Where Did All My Families’ Money Go?

hats  Last night my daughter, who is sixteen, asked me what happened to all my family money.

She knows, when I was little my family was pretty close to being rich.  We were in the neighborhood. We didn’t have “old money” like the Kennedy’s or Rockefeller s  But we lived well, very very well.

I went to private schools. We had memberships in all the golf and tennis clubs in Hot Springs, Arkansas and Boca Raton, Florida. We always had maids and even took them on vacation  so my mom didn’t have to watch me all the time. I took English horseback riding lessons so I could compete in dressage and we had a reserved box at the Boca Raton Polo Club. I had a boat when I was 13 . I was a debutante and traveled to Europe several times before I was 21. We had a place on the lake and my grandmother’s big family house on Prospect Avenue in Hot Springs.

We had some money.

These days my husband and I work a lot of hours every week to hang on to our five acres and home.

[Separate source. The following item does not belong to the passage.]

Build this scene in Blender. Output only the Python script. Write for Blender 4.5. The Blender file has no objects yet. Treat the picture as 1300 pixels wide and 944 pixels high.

The house is falling down. Sometimes we have a couple thousand dollars in the bank, sometimes, when one of the kids needs an extra 100 dollars it’s hard to scrape it up.  We manage to go on vacation (to Gulf Shores)  every five years. We don’t have any money and we don’t have  box seats to the polo matches.

So, what happened to all the money. It’s that same sad story I write about sometimes. But there’s a happy ending, so hang in there. When I was sixteen my father, who was 51 and my brother Jack who was 24 , both died tragically just two weeks apart.

My mom was a CPA, but she was so grief stricken and paralyzed with pain she could function. She made bad investment, then liquidated assets to make more bad investment.  She wasn’t able to pay attention to the paperwork required by life and the IRS. And all the money was gone in five or six years. Bottom line…the IRS got most of it.

Here’s what I remember about my life when I had money. There was a lot of fighting. The people I loved the most were always angry at each other. My oldest brother, my dad and mom were constantly in the throes of battle.  Everybody loved me and took care of me, but I remember hiding in my room crying because of all the screaming and arguing …and it all generally revolved around my brother’s behavior when he was a teenager , he did a lot of really bad stuff….and money.

goofy with my momHere’s what is true about our life today. We are here in Hampoland and we love each other. We play and joke and tease. We call each other “poop face” and “buckethead”.  Mary and Jack love to lick everybody’s face when we are taking pictures. We have secret jokes and hand shakes. And we call ourselves “Team Us”. There is very rarely an argument or fight in the house.

Because we are a member of our own team we all take care of each other. Sandor, the ten year old is sick right now and Lexie offered to make him tea or hot chocolate.

We don’t have any money, we don’t go to polo matches, it’s a big damn deal when we get to go out to dinner. Sometimes we roll change and we’re late paying bills because we simply don’t have the money. My car has 237,000 miles on it.

But all the kids go to college and we love each other.

We don’t have a maid (Lord I need one) but we have joy and we have each other.

Boy would I love to get my boat back and go on a vacation. But what we have now is so much better. If my kids argued all the time and stayed in their rooms all the time just to avoided us, I would be heartbroken. No amount of money could fix the heartbreak.

I told Lexie she’ll have the education to build her own empire if that’s what she wants. Because we come from money she’ll fit right into society, if that’s what she wants. All the kids were raised as though they were semi-wealthy. They can walk into any room, shake hands and fit.

But more importantly, all my kids know how to build their own “Hampoland”. And when they do, I hope I’m there to lick some foreheads and call them all “poop face” cause that’s the good stuff.